* [Problem description] Quote the entries below from the line with "Write the bpy" through the line with "wl.new(bg.outputs[0], wo.inputs[0])", both ends included, and only those lines.

* [Given records]
┄┄┄┄┄┄┄┄┄┄┄┄┄┄┄┄┄┄┄┄

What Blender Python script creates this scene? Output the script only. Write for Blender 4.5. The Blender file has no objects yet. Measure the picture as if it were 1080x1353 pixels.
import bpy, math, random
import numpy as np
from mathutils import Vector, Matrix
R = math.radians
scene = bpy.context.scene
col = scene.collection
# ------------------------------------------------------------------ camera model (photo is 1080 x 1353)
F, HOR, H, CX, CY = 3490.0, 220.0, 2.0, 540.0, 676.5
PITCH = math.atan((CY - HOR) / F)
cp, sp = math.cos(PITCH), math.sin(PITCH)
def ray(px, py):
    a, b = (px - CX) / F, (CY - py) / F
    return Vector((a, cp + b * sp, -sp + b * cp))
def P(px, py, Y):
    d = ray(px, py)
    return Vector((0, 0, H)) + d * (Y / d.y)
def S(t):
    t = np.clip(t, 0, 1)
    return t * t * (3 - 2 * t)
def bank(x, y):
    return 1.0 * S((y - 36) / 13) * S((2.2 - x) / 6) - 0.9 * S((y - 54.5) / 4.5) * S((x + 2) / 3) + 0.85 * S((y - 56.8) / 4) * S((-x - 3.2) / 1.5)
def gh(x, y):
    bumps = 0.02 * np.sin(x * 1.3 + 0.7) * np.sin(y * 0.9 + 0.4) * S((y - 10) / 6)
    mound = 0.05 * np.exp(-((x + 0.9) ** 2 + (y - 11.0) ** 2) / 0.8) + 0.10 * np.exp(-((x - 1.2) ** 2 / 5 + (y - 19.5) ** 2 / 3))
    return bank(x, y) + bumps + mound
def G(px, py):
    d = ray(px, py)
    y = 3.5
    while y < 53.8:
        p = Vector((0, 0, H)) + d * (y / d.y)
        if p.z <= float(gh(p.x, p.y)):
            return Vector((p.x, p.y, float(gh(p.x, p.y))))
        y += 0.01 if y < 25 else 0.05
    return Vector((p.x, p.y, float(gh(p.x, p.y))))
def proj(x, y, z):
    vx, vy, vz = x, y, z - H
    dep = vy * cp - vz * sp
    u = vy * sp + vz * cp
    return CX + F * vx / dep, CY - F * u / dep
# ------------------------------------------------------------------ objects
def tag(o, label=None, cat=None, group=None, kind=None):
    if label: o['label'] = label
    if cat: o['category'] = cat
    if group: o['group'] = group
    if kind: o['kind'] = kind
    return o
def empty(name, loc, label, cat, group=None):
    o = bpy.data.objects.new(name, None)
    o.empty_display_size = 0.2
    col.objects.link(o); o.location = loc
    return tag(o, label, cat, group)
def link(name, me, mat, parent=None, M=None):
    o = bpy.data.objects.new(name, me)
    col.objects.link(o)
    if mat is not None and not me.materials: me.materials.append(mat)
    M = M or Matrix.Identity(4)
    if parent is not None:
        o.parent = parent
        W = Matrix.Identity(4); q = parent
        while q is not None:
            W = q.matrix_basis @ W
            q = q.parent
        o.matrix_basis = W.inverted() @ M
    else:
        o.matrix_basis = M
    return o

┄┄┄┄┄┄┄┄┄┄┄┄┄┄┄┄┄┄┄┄

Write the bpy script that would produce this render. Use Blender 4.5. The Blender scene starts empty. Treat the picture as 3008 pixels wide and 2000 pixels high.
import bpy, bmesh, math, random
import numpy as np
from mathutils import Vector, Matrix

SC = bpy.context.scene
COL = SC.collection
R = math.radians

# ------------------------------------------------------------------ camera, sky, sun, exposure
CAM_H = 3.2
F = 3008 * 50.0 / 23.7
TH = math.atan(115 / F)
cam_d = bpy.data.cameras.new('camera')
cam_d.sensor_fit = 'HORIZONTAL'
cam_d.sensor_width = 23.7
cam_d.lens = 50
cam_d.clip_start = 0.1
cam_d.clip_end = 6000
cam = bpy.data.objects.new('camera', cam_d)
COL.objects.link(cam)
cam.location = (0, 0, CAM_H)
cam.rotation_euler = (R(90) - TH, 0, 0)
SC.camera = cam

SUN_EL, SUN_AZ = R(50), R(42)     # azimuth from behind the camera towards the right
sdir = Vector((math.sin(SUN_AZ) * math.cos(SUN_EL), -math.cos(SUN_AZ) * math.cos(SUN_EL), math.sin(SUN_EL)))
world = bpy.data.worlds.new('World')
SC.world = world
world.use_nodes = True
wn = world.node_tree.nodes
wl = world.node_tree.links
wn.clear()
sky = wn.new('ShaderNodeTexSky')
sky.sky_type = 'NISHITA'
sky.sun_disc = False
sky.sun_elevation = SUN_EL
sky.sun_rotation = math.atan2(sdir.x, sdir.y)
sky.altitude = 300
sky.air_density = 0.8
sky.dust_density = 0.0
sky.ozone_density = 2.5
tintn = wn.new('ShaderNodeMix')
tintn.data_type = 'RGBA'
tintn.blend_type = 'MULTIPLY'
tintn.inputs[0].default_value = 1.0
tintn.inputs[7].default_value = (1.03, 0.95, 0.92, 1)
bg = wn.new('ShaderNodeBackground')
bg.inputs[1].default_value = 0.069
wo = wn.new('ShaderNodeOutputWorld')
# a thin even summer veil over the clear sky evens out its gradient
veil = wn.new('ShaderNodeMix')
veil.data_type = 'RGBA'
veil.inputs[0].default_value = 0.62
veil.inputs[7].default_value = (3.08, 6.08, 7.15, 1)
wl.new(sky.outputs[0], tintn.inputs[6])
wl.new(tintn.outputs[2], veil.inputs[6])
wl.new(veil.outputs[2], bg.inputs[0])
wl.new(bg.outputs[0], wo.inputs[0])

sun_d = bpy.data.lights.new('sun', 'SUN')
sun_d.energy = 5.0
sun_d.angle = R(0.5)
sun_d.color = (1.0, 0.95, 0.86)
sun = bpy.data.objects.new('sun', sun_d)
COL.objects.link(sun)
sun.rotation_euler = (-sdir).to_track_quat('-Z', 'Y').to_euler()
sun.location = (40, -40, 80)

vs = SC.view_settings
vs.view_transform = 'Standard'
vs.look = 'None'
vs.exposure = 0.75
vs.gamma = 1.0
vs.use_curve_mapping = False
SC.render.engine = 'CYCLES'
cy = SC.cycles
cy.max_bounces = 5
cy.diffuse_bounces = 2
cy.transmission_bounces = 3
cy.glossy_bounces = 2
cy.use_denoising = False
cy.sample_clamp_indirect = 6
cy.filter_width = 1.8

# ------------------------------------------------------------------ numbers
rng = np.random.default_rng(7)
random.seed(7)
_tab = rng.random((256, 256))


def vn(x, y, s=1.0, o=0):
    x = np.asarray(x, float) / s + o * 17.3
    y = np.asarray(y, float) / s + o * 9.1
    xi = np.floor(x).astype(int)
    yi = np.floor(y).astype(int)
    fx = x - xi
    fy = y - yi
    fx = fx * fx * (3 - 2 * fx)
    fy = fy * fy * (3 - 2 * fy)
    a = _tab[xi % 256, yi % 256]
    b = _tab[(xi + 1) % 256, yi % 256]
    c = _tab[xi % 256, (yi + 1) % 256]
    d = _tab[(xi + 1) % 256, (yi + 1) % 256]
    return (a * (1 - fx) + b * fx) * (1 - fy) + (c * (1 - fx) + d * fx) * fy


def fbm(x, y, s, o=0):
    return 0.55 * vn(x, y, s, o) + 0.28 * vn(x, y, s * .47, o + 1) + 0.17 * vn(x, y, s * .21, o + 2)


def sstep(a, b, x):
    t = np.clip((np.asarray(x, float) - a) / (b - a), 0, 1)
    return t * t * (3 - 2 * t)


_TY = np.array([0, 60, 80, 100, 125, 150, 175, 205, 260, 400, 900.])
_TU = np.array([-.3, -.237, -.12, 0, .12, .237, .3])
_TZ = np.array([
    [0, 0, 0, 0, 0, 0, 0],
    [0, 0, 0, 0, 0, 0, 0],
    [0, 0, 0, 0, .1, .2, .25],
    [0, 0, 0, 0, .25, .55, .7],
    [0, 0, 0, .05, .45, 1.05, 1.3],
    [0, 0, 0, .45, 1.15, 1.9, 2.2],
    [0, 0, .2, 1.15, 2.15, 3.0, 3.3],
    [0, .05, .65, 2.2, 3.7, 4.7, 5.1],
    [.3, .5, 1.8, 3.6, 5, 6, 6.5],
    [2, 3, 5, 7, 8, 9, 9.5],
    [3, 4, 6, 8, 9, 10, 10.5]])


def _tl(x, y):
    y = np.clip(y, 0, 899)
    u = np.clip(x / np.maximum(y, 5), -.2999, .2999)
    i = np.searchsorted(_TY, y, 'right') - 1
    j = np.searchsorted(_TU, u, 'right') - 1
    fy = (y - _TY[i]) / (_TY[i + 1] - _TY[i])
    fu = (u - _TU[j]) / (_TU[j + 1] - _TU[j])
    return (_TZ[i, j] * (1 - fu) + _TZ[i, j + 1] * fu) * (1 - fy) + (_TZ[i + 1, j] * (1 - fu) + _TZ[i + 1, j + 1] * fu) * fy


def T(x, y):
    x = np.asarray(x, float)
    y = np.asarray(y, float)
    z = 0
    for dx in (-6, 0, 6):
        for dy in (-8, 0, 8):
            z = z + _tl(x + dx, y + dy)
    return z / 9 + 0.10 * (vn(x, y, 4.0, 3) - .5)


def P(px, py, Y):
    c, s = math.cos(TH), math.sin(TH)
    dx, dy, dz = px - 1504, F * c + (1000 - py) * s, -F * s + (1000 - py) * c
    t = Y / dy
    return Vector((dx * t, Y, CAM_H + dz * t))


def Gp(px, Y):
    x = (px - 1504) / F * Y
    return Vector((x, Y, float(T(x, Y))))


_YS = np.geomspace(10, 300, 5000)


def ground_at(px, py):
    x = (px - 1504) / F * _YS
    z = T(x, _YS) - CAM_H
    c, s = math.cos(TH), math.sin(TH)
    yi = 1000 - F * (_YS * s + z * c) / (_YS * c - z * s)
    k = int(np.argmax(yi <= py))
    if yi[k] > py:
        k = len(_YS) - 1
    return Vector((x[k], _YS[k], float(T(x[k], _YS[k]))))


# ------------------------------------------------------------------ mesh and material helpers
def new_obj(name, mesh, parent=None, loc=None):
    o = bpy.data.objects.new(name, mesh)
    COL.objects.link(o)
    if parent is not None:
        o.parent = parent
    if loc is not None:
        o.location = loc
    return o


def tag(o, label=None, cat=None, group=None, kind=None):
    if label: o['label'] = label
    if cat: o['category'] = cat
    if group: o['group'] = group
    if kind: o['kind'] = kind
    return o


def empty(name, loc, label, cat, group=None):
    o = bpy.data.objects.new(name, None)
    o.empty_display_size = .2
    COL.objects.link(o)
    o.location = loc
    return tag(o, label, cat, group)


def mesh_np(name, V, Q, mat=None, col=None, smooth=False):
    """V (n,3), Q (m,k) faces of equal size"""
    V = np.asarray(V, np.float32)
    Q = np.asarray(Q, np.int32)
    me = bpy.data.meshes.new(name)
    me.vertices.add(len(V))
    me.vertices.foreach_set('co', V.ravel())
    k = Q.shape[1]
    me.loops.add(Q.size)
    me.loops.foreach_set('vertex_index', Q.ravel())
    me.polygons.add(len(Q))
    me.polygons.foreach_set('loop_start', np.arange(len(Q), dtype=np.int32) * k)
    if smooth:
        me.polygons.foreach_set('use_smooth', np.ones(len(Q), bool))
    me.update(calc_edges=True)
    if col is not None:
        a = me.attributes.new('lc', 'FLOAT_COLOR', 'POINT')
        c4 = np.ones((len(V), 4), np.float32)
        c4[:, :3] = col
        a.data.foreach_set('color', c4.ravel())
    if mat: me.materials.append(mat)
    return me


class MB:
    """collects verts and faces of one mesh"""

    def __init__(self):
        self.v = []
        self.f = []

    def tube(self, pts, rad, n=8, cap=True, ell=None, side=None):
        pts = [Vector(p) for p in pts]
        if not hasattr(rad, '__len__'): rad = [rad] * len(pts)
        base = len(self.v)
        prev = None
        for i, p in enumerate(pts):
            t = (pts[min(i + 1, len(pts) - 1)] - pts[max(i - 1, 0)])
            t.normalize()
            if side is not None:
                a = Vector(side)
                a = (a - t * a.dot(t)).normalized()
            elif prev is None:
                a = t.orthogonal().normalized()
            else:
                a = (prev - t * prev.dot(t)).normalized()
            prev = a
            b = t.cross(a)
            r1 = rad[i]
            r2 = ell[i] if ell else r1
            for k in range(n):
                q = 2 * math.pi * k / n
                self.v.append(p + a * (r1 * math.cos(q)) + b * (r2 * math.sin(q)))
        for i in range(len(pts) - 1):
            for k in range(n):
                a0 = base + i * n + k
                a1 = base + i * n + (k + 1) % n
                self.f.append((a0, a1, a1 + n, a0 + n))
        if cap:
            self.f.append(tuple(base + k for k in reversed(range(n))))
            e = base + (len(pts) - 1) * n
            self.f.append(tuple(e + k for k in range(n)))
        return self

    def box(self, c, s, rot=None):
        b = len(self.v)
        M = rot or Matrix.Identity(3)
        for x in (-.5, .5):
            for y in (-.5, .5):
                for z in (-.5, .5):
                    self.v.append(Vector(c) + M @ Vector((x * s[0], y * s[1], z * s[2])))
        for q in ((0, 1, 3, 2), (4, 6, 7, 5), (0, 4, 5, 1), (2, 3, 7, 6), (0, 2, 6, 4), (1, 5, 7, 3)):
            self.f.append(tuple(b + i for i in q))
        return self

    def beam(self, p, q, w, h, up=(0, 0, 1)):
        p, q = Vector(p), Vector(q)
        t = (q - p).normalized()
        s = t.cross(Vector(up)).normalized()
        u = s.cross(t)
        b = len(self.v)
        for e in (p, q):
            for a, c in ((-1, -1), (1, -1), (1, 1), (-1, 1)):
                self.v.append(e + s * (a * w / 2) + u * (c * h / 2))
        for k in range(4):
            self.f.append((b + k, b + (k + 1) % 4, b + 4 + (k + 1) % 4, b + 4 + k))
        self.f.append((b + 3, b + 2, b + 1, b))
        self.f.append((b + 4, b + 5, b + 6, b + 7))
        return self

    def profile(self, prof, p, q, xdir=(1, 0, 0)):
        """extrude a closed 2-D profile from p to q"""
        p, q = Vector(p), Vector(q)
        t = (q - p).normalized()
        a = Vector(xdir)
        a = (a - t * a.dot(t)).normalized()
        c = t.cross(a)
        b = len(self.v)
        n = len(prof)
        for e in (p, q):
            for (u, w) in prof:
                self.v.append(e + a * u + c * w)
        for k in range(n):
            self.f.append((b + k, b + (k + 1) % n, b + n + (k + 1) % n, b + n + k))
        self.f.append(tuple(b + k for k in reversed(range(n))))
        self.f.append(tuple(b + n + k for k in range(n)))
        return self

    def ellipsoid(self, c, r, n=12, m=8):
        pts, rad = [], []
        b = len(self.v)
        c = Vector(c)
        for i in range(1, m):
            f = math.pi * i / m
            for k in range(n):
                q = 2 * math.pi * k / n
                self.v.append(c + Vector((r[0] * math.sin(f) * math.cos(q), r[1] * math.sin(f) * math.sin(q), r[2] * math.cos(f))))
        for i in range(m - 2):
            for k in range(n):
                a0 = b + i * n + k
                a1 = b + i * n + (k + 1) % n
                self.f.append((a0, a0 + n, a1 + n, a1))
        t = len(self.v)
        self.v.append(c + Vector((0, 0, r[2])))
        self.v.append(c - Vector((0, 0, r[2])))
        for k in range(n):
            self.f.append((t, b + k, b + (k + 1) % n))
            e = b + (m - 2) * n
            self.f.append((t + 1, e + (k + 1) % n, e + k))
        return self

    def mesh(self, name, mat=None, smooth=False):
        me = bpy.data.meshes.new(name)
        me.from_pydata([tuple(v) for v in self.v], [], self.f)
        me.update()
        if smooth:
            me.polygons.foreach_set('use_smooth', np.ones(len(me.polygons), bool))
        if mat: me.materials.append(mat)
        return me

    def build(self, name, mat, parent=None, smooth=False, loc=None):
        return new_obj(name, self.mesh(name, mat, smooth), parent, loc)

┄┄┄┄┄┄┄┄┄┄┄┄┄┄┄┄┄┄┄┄

* [The result]
Write the bpy script that would produce this render. Use Blender 4.5. The Blender scene starts empty. Treat the picture as 3008 pixels wide and 2000 pixels high.
import bpy, bmesh, math, random
import numpy as np
from mathutils import Vector, Matrix

SC = bpy.context.scene
COL = SC.collection
R = math.radians

# ------------------------------------------------------------------ camera, sky, sun, exposure
CAM_H = 3.2
F = 3008 * 50.0 / 23.7
TH = math.atan(115 / F)
cam_d = bpy.data.cameras.new('camera')
cam_d.sensor_fit = 'HORIZONTAL'
cam_d.sensor_width = 23.7
cam_d.lens = 50
cam_d.clip_start = 0.1
cam_d.clip_end = 6000
cam = bpy.data.objects.new('camera', cam_d)
COL.objects.link(cam)
cam.location = (0, 0, CAM_H)
cam.rotation_euler = (R(90) - TH, 0, 0)
SC.camera = cam

SUN_EL, SUN_AZ = R(50), R(42)     # azimuth from behind the camera towards the right
sdir = Vector((math.sin(SUN_AZ) * math.cos(SUN_EL), -math.cos(SUN_AZ) * math.cos(SUN_EL), math.sin(SUN_EL)))
world = bpy.data.worlds.new('World')
SC.world = world
world.use_nodes = True
wn = world.node_tree.nodes
wl = world.node_tree.links
wn.clear()
sky = wn.new('ShaderNodeTexSky')
sky.sky_type = 'NISHITA'
sky.sun_disc = False
sky.sun_elevation = SUN_EL
sky.sun_rotation = math.atan2(sdir.x, sdir.y)
sky.altitude = 300
sky.air_density = 0.8
sky.dust_density = 0.0
sky.ozone_density = 2.5
tintn = wn.new('ShaderNodeMix')
tintn.data_type = 'RGBA'
tintn.blend_type = 'MULTIPLY'
tintn.inputs[0].default_value = 1.0
tintn.inputs[7].default_value = (1.03, 0.95, 0.92, 1)
bg = wn.new('ShaderNodeBackground')
bg.inputs[1].default_value = 0.069
wo = wn.new('ShaderNodeOutputWorld')
# a thin even summer veil over the clear sky evens out its gradient
veil = wn.new('ShaderNodeMix')
veil.data_type = 'RGBA'
veil.inputs[0].default_value = 0.62
veil.inputs[7].default_value = (3.08, 6.08, 7.15, 1)
wl.new(sky.outputs[0], tintn.inputs[6])
wl.new(tintn.outputs[2], veil.inputs[6])
wl.new(veil.outputs[2], bg.inputs[0])
wl.new(bg.outputs[0], wo.inputs[0])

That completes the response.